I smiled at my grandmother.
"I have been trying," I said, choosing not to argue against her notion that a woman has to find a man and get married or she'll end up as a sad, lonely failure. "It's not as if I can just wander the streets, find a man I fancy, knock him over the head and drag him back to my apartment and live happily ever after."
She seemed strangely unconvinced.
Since then, I've watched many single friends get that same "why don't you just find a nice girl/boy and settle down?" spiel from older relatives and even older married friends.
These people act as though single folk can just mosey down to the local DateSmart, peruse the shelves of compassionate, responsible blondes, brunettes, and redheads, and say "How much for that broad-shouldered fireman who likes classical music? Can I put him on my Visa?"
They act as if those who have been unlucky in love have somehow been intentionally shopping from the bargain bin: "Oh, honey, another manic depressive with bad credit?
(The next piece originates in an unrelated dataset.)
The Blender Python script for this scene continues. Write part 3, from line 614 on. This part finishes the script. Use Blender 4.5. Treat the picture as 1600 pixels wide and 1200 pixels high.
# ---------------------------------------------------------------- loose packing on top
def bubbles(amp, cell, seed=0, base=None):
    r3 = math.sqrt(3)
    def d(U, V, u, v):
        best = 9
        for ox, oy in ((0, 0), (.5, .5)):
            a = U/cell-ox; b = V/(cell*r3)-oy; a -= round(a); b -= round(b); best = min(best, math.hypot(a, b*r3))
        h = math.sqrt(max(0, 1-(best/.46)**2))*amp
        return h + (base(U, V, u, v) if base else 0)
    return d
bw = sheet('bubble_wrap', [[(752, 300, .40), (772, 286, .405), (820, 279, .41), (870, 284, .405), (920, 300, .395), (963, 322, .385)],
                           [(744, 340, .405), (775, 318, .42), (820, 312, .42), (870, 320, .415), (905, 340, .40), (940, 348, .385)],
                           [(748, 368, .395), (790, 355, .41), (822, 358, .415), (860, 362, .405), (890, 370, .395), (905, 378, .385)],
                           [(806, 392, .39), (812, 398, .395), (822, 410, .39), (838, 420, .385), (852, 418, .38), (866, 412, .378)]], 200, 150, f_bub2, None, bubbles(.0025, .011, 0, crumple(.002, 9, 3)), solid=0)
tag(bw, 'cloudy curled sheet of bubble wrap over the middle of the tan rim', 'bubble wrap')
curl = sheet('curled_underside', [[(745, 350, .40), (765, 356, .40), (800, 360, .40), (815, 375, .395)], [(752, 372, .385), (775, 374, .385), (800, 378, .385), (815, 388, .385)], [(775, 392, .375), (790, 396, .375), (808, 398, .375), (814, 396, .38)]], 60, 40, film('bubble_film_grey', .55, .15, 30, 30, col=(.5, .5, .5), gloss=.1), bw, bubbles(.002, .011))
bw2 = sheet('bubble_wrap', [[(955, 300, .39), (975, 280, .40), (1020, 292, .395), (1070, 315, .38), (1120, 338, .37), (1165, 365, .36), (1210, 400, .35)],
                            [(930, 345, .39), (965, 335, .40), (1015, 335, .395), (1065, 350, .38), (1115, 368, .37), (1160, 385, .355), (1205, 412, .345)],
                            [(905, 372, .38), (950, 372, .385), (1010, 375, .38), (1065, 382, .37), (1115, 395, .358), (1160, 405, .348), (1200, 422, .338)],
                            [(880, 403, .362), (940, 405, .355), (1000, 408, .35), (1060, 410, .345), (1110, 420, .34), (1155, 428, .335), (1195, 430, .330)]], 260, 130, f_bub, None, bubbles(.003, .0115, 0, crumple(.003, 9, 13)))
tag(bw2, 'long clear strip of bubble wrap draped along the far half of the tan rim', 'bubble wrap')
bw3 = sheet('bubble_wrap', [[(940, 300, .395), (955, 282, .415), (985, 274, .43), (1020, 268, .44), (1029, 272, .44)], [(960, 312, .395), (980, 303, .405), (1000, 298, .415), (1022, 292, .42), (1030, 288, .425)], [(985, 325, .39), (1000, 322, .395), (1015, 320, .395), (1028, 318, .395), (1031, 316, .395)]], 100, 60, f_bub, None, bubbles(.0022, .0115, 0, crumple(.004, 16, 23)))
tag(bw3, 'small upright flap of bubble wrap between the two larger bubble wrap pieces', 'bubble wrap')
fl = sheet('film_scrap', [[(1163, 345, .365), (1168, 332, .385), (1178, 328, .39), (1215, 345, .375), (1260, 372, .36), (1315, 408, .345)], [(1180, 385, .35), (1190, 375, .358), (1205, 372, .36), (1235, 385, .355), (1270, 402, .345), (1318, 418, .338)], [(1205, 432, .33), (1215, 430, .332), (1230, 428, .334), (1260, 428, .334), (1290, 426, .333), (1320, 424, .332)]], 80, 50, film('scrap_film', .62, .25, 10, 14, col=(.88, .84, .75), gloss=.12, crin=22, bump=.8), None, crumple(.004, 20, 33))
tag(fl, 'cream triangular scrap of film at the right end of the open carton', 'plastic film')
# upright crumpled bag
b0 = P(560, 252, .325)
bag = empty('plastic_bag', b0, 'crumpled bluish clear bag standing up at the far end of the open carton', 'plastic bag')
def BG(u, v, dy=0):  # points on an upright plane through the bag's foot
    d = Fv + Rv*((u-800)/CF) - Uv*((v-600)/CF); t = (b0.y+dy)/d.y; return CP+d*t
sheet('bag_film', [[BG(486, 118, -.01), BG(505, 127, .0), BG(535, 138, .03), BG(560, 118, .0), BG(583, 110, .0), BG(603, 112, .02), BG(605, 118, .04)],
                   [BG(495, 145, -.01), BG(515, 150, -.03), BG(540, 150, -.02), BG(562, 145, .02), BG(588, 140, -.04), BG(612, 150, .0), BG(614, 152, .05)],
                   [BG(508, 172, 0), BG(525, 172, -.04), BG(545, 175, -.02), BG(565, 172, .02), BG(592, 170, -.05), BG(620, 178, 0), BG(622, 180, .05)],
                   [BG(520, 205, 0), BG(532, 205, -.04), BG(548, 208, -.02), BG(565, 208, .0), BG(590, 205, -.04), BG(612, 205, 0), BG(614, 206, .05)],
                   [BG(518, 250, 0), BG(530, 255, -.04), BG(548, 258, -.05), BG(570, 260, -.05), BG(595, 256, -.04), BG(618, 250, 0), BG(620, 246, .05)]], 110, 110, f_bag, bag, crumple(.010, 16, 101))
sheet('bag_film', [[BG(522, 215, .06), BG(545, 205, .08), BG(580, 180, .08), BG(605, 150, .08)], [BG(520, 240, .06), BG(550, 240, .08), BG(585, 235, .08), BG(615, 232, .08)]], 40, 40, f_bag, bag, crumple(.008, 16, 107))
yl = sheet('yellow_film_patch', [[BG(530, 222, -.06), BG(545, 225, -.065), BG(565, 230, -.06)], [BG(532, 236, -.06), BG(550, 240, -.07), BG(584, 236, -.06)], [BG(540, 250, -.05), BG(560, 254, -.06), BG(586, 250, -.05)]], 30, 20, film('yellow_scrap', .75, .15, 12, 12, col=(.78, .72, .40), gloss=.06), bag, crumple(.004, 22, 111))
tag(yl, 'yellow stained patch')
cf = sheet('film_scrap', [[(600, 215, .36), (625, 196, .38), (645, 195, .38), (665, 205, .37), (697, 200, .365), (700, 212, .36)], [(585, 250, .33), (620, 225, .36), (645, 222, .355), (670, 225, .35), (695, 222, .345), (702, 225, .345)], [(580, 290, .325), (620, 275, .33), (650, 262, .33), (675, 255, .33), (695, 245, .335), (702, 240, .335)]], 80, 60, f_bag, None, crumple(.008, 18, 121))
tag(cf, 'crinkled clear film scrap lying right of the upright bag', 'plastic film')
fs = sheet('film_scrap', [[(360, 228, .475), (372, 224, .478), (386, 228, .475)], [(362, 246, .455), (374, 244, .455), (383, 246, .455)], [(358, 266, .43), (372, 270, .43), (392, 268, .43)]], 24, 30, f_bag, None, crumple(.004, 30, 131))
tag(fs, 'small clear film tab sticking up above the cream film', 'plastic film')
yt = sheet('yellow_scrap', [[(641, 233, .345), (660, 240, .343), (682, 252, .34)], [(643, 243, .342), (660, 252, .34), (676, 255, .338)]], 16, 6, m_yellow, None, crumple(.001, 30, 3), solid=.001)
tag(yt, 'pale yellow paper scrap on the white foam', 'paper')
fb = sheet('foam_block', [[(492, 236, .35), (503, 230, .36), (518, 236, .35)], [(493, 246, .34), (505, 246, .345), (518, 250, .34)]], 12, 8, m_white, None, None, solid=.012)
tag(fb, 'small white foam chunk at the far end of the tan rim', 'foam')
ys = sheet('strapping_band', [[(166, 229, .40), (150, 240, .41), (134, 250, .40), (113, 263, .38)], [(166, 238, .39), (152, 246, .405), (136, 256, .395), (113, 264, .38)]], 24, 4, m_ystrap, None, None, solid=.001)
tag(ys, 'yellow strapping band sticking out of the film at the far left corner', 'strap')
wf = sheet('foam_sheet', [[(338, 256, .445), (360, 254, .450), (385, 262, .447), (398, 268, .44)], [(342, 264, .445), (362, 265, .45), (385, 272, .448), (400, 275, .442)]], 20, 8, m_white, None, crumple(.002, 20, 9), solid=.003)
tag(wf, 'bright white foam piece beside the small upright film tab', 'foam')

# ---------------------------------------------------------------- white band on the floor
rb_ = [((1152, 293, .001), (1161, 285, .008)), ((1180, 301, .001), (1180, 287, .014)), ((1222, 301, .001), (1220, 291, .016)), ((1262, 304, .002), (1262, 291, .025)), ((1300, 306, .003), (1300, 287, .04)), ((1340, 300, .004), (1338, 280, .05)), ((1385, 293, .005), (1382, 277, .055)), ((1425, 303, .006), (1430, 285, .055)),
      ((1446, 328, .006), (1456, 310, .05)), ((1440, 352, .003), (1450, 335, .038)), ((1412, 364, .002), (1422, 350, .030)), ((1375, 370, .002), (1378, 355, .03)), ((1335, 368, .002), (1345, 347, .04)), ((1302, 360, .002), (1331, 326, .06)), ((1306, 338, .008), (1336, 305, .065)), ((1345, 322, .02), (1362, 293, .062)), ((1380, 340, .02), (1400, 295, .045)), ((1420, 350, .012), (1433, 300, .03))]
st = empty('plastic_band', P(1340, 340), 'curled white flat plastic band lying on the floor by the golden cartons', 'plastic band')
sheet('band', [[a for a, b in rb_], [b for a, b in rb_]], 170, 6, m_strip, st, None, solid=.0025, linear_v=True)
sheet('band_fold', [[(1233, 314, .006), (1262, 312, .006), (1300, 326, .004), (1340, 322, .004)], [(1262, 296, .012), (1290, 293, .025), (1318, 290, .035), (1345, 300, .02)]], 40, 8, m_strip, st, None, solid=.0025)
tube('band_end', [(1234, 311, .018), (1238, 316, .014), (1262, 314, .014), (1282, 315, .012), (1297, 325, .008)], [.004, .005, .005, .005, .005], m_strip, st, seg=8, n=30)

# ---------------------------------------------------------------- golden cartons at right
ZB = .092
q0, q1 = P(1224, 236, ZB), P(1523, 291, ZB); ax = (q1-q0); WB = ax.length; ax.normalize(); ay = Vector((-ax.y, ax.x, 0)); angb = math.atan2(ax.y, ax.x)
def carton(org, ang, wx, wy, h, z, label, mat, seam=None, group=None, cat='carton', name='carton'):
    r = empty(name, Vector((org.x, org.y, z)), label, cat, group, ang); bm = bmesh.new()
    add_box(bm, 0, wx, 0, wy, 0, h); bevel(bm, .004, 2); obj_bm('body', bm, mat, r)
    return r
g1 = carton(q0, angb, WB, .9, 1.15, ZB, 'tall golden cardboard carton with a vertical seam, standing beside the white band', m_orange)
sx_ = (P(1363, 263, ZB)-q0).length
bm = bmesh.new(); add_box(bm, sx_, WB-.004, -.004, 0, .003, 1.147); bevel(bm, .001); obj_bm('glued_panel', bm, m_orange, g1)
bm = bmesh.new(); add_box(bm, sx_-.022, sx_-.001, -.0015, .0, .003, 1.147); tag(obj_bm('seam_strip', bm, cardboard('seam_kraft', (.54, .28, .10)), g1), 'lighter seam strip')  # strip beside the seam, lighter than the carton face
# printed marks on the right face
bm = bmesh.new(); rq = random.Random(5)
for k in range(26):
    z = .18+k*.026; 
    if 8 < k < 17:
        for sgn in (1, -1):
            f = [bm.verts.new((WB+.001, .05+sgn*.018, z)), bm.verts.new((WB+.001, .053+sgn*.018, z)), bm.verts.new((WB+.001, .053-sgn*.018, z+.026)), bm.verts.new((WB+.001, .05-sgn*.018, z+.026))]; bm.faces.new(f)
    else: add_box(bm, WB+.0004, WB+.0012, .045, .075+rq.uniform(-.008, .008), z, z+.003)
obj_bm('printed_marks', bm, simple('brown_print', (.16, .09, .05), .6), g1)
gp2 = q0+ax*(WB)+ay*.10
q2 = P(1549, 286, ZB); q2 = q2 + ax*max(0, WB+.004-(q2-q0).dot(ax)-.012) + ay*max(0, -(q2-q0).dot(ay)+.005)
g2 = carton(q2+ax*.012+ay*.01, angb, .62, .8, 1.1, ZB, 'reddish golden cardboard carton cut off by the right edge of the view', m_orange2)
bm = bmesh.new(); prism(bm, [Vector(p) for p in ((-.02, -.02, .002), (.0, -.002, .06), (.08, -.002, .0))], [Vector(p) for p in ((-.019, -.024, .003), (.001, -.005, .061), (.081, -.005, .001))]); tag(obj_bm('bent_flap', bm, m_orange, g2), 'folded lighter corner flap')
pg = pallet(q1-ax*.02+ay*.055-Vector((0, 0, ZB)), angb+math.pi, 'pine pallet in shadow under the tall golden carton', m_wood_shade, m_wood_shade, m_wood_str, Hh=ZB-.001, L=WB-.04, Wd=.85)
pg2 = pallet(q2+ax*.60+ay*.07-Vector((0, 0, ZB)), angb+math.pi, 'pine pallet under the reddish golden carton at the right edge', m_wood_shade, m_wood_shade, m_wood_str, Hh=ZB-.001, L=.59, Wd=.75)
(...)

Take that one back and get a refund this instant!"
What universe are these parents and married folk living in? This dating shit is hard.
Decent relationships are real treasures. And finding one is often like finding a gold coin in your neighborhood street, in the hallway of the college, in the couch cushions at a friend's party.
In other words, it's distressingly random.
You can go out, advertise yourself with clothes or makeup or a winning smile, meet new people; all that will of course improve your chances at finding The One you're looking for, just as playing a row of slot machines instead of just one will improve your odds for a jackpot.
Most of us don't get this amazing choice our elders seem to think we have. Models and rock stars and pro athletes, they get to choose (and seemingly choose badly, based on their divorce rates). The rest of us mere geeky mortals can only choose to date, or not date, whichever randomly-met individuals seem interested in us.
But you don't get to choose whether or not the people interested in you want the same things in a relationship as you do. You don't get to choose whether or not they fall in love with you. And you often don't get much of a choice as to whether or not you fall in love with them.
Wuv. Twue wuv. If you find it, cherish it. Because a lot of people in this world have looked a long, long time and have never found it.